PROBLEM DETAILS | Restate the data below word for word. Skip any images it contains.

3D scene scripts:
════════

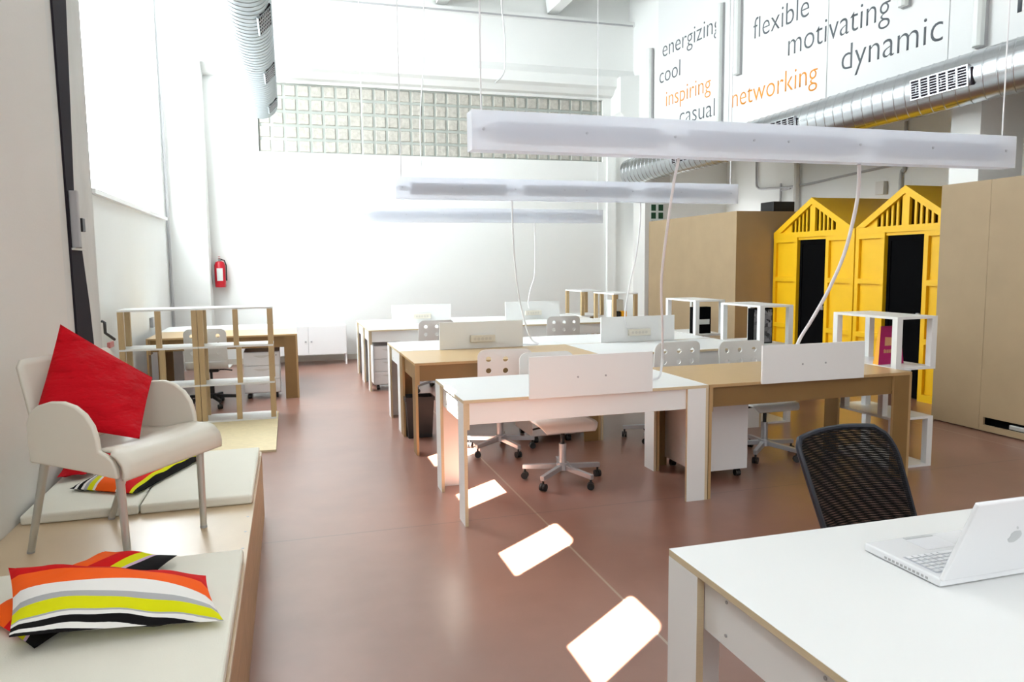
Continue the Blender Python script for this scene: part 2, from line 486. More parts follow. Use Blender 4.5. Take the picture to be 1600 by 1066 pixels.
struct('ceiling', MB().box(XT + 0.2, XB + 0.15, -3.3, 12.6, 3.36, 3.5), M_TANWALL)  # tan colour carries the shade and warm bounce under the mezzanine
struct('ceiling', MB().box(-1.8, XT + 0.2, -3.3, 12.6, 6.2, 6.35), M_CEIL)
mb = MB()
for x in (0.65, 2.55, 4.45):
    mb.prism([(x - 0.16, 6.2), (x - 0.09, 5.72), (x + 0.09, 5.72), (x + 0.16, 6.2)], lambda a, b, t: (a, t, b), -3.2, 12.35)
struct('trim_10', mb, M_CEIL)
mb = MB(); mb.box(-1.8, 8.1, -3.4, -3.3, 0, 6.2)
struct('wall_rear', mb, M_WALL)
w4 = struct('fill_pane_rear', MB().box(-0.6, 5.2, -3.295, -3.28, 1.0, 5.2), M_FILLR)  # glowing pane added out of view behind the camera as fill
mb = MB()
for k in range(6):
    x = -0.6 + 5.8 * k / 5
    mb.box(x - 0.03, x + 0.03, -3.28, -3.25, 1.0, 5.2)
mb.build('pane_frame', M_WALL, w4)
w5 = struct('fill_pane_hidden', MB().box(6.3, 7.8, YF - 0.015, YF - 0.005, 0.7, 2.05), M_FILLS)  # glowing pane added behind the fibreboard box to brighten the mezzanine wall
mb = MB(); mb.box(7.03, 7.07, YF - 0.03, YF - 0.015, 0.7, 2.05); mb.box(6.3, 7.8, YF - 0.03, YF - 0.015, 2.05, 2.09)
mb.build('pane_frame', M_WALL, w5)
mb = MB(); mb.box(-1.1, 5.9, YF - 0.012, YF - 0.0005, 0, 0.09)
struct('baseboard_far', mb, M_TANWALL)
# grooves between the wall panels are real gaps between boards
panel_txt = {0: 'white board panel at the far end of the lettered wall', 1: 'white board panel behind the word networking', 2: 'white board panel behind the word dynamic', 3: 'white board panel at the near end of the lettered wall, above the duct grille'}
ped = [11.3, 9.22, 7.265, 5.64, 3.4]
for k in range(4):
    mb = MB(); mb.box(XT - 0.016, XT - 0.001, ped[k + 1] + 0.006, ped[k] - 0.006, 3.05, 6.1)
    tag(mb.build('wall_panel', M_PANEL), panel_txt[k], 'panel', 'white boards on the upper right wall')

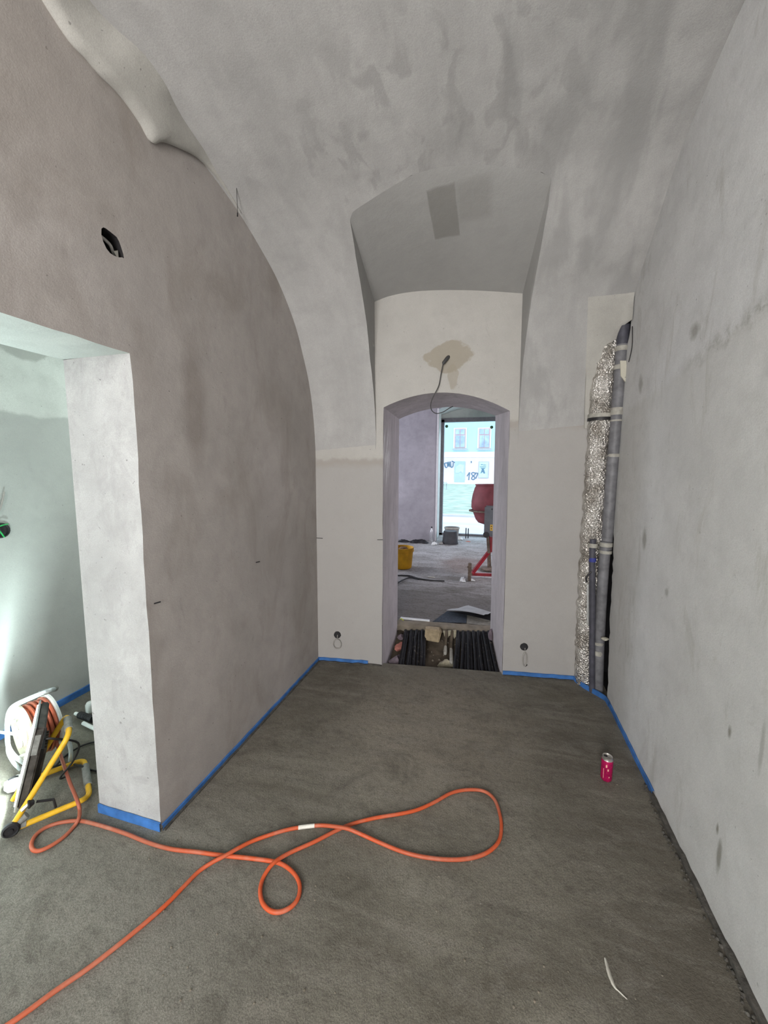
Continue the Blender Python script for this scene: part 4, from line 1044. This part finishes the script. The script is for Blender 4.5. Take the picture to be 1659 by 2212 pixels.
# floodlight housing, seen from its end: leaning panel
bl, tp = Vector((.020, .088)), Vector((.117, .462)); dv = tp - bl; ln = dv.length; du = dv.normalized(); dn = Vector((du.y, -du.x))
AR = (A + Fv * .07).normalized(); FR = (Fv - A * .07).normalized()
axp = (AR, FR * du.x + Z * du.y, FR * dn.x + Z * dn.y)      # along width, up the panel, towards the back
def pc(a, u, d): return Hn + A * .15 + AR * (a - .15) + Fv * bl.x + Z * bl.y + axp[1] * u + axp[2] * d
part('housing', B(pc(.15, ln / 2, .026), (.26, ln * .96, .036), axp, .006), M['housing'], t, 40)
part('bezel', B(pc(.15, ln / 2, .005), (.275, ln, .008), axp, .002), M['alu'], t, 40)
hp = part('heat_sink', B(pc(.15, ln * .42, .050), (.20, ln * .5, .016), axp, .003), M['black'], t, 40)
for k in range(7): part('fin', B(pc(.07 + k * .026, ln * .42, .062), (.005, ln * .46, .014), axp), M['housing'], t)
part('led_panel', B(pc(.15, ln / 2, -.001), (.245, ln * .9, .004), axp), M['led'], t)
part('clamp_knob', Lt([(0, 0), (.018, 0), (.020, .006), (.014, .014), (.010, .022), (0, .024)], L(-.012, .062, .118), Fv, 7), M['black'], t, 30)
part('bolt', T([L(-.01, .04, .10), L(-.01, .07, .122)], .008, 8), M['alu'], t, True)
part('bracket_arm', T([L(.01, .09, .10), L(.01, .15, .075), L(.01, .155, .03)], .006, 8), M['black'], t, True)
part('lamp_cord', T(catmull([pc(.05, ln * .8, .05), pc(.05, ln * .78, .09), L(.1, .26, .26), L(.15, .24, .15), L(.2, .18, .05), L(.25, .2, .01)], 5), .005, 8), M['black'], t, True)
part('label_patch', B(pc(.018, ln * .78, .022), (.004, ln * .24, .022), axp), M['grip'], t)
for k, pts in enumerate([[(120, 1655), (137, 1636), (160, 1620), (185, 1608), (215, 1601), (260, 1597)], [(95, 1662), (120, 1655), (150, 1650), (175, 1655), (195, 1663), (225, 1668)]]):
    o = link('lead', T(catmull([onz(a, b, .008 + (.028 if (k == 1 and 165 < a < 190) else 0)) for a, b in pts], 6), .005, 8), M['black'], None, True)
    tag(o, ['thin black lead vanishing behind the pillar, upper one', 'thin black lead lying across the yellow base tube, lower one'][k], 'cable'); recenter(o)
lf = lamp('floodlight_beam', 'AREA', pc(.15, ln / 2, -.02), -(axp[2]), 36, (.84, 1, .98), .22, .30)

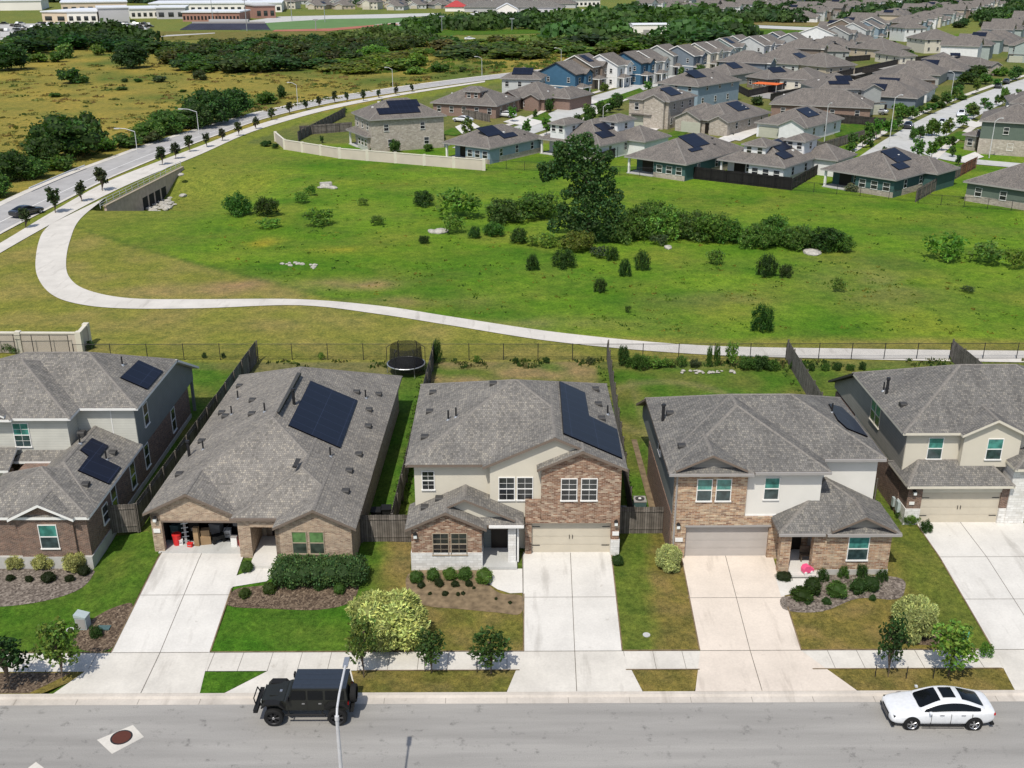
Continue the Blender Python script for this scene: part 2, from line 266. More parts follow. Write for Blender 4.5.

════════

TASK RESPONSE |
Continue the Blender Python script for this scene: part 2, from line 486. More parts follow. Use Blender 4.5. Take the picture to be 1600 by 1066 pixels.
struct('ceiling', MB().box(XT + 0.2, XB + 0.15, -3.3, 12.6, 3.36, 3.5), M_TANWALL)  # tan colour carries the shade and warm bounce under the mezzanine
struct('ceiling', MB().box(-1.8, XT + 0.2, -3.3, 12.6, 6.2, 6.35), M_CEIL)
mb = MB()
for x in (0.65, 2.55, 4.45):
    mb.prism([(x - 0.16, 6.2), (x - 0.09, 5.72), (x + 0.09, 5.72), (x + 0.16, 6.2)], lambda a, b, t: (a, t, b), -3.2, 12.35)
struct('trim_10', mb, M_CEIL)
mb = MB(); mb.box(-1.8, 8.1, -3.4, -3.3, 0, 6.2)
struct('wall_rear', mb, M_WALL)
w4 = struct('fill_pane_rear', MB().box(-0.6, 5.2, -3.295, -3.28, 1.0, 5.2), M_FILLR)  # glowing pane added out of view behind the camera as fill
mb = MB()
for k in range(6):
    x = -0.6 + 5.8 * k / 5
    mb.box(x - 0.03, x + 0.03, -3.28, -3.25, 1.0, 5.2)
mb.build('pane_frame', M_WALL, w4)
w5 = struct('fill_pane_hidden', MB().box(6.3, 7.8, YF - 0.015, YF - 0.005, 0.7, 2.05), M_FILLS)  # glowing pane added behind the fibreboard box to brighten the mezzanine wall
mb = MB(); mb.box(7.03, 7.07, YF - 0.03, YF - 0.015, 0.7, 2.05); mb.box(6.3, 7.8, YF - 0.03, YF - 0.015, 2.05, 2.09)
mb.build('pane_frame', M_WALL, w5)
mb = MB(); mb.box(-1.1, 5.9, YF - 0.012, YF - 0.0005, 0, 0.09)
struct('baseboard_far', mb, M_TANWALL)
# grooves between the wall panels are real gaps between boards
panel_txt = {0: 'white board panel at the far end of the lettered wall', 1: 'white board panel behind the word networking', 2: 'white board panel behind the word dynamic', 3: 'white board panel at the near end of the lettered wall, above the duct grille'}
ped = [11.3, 9.22, 7.265, 5.64, 3.4]
for k in range(4):
    mb = MB(); mb.box(XT - 0.016, XT - 0.001, ped[k + 1] + 0.006, ped[k] - 0.006, 3.05, 6.1)
    tag(mb.build('wall_panel', M_PANEL), panel_txt[k], 'panel', 'white boards on the upper right wall')

Continue the Blender Python script for this scene: part 4, from line 1044. This part finishes the script. The script is for Blender 4.5. Take the picture to be 1659 by 2212 pixels.
# floodlight housing, seen from its end: leaning panel
bl, tp = Vector((.020, .088)), Vector((.117, .462)); dv = tp - bl; ln = dv.length; du = dv.normalized(); dn = Vector((du.y, -du.x))
AR = (A + Fv * .07).normalized(); FR = (Fv - A * .07).normalized()
axp = (AR, FR * du.x + Z * du.y, FR * dn.x + Z * dn.y)      # along width, up the panel, towards the back
def pc(a, u, d): return Hn + A * .15 + AR * (a - .15) + Fv * bl.x + Z * bl.y + axp[1] * u + axp[2] * d
part('housing', B(pc(.15, ln / 2, .026), (.26, ln * .96, .036), axp, .006), M['housing'], t, 40)
part('bezel', B(pc(.15, ln / 2, .005), (.275, ln, .008), axp, .002), M['alu'], t, 40)
hp = part('heat_sink', B(pc(.15, ln * .42, .050), (.20, ln * .5, .016), axp, .003), M['black'], t, 40)
for k in range(7): part('fin', B(pc(.07 + k * .026, ln * .42, .062), (.005, ln * .46, .014), axp), M['housing'], t)
part('led_panel', B(pc(.15, ln / 2, -.001), (.245, ln * .9, .004), axp), M['led'], t)
part('clamp_knob', Lt([(0, 0), (.018, 0), (.020, .006), (.014, .014), (.010, .022), (0, .024)], L(-.012, .062, .118), Fv, 7), M['black'], t, 30)
part('bolt', T([L(-.01, .04, .10), L(-.01, .07, .122)], .008, 8), M['alu'], t, True)
part('bracket_arm', T([L(.01, .09, .10), L(.01, .15, .075), L(.01, .155, .03)], .006, 8), M['black'], t, True)
part('lamp_cord', T(catmull([pc(.05, ln * .8, .05), pc(.05, ln * .78, .09), L(.1, .26, .26), L(.15, .24, .15), L(.2, .18, .05), L(.25, .2, .01)], 5), .005, 8), M['black'], t, True)
part('label_patch', B(pc(.018, ln * .78, .022), (.004, ln * .24, .022), axp), M['grip'], t)
for k, pts in enumerate([[(120, 1655), (137, 1636), (160, 1620), (185, 1608), (215, 1601), (260, 1597)], [(95, 1662), (120, 1655), (150, 1650), (175, 1655), (195, 1663), (225, 1668)]]):
    o = link('lead', T(catmull([onz(a, b, .008 + (.028 if (k == 1 and 165 < a < 190) else 0)) for a, b in pts], 6), .005, 8), M['black'], None, True)
    tag(o, ['thin black lead vanishing behind the pillar, upper one', 'thin black lead lying across the yellow base tube, lower one'][k], 'cable'); recenter(o)
lf = lamp('floodlight_beam', 'AREA', pc(.15, ln / 2, -.02), -(axp[2]), 36, (.84, 1, .98), .22, .30)

Continue the Blender Python script for this scene: part 2, from line 266. More parts follow. Write for Blender 4.5.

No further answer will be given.